Numerical and data-driven modeling of spall failure in polycrystalline ductile materials

TL;DR

This paper develops and compares deep learning surrogate models, including U-FNO and 3D U-Net, to predict spall failure in polycrystalline materials under high strain rates, aiming to reduce computational costs in dynamic fracture simulations.

Contribution

The study introduces and evaluates three neural network architectures for predicting spall failure, highlighting U-FNO's accuracy and computational efficiency over FNO-3D.

Findings

U-FNO and 3D U-Net outperform FNO-3D in accuracy.

U-FNO achieves similar accuracy to 3D U-Net.
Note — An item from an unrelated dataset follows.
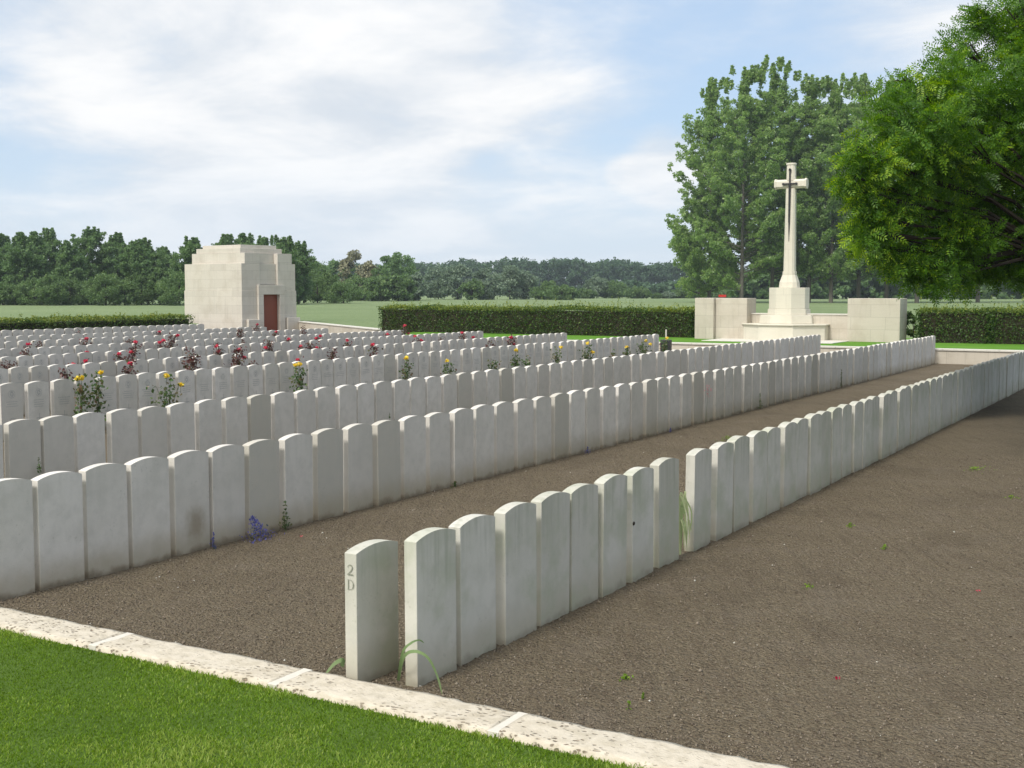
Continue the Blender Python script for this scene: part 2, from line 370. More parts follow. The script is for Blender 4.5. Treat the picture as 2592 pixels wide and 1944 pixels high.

U-FNO requires nearly twice the training effort of 3D U-Net.

Abstract

Developing materials with tailored mechanical performance requires iteration over a large number of proposed designs. When considering dynamic fracture, experiments at every iteration are usually infeasible. While high-fidelity, physics-based simulations can potentially reduce experimental efforts, they remain computationally expensive. As a faster alternative, key dynamic properties can be predicted directly from microstructural images using deep-learning surrogate models. In this work, the spallation of ductile polycrystals under plate-impact loading at strain rates of O(10^6 s^-1) is considered. A physics-based numerical model that couples crystal plasticity and a cohesive zone model is used to generate data for the surrogate models. Three architectures - 3D U-Net, 3D Fourier Neural Operator (FNO-3D), and U-FNO were trained on the particle-velocity field data from the numerical model. The generalization of the models was evaluated using microstructures with varying grain sizes and aspect ratios. U-FNO and 3D U-Net performed significantly better than FNO-3D across all datasets. Furthermore, U-FNO and 3D U-Net exhibited comparable accuracy for every metric considered in this study. However, training the U-FNO requires almost twice the computational effort compared to the 3D U-Net, making it a desirable option for a surrogate model.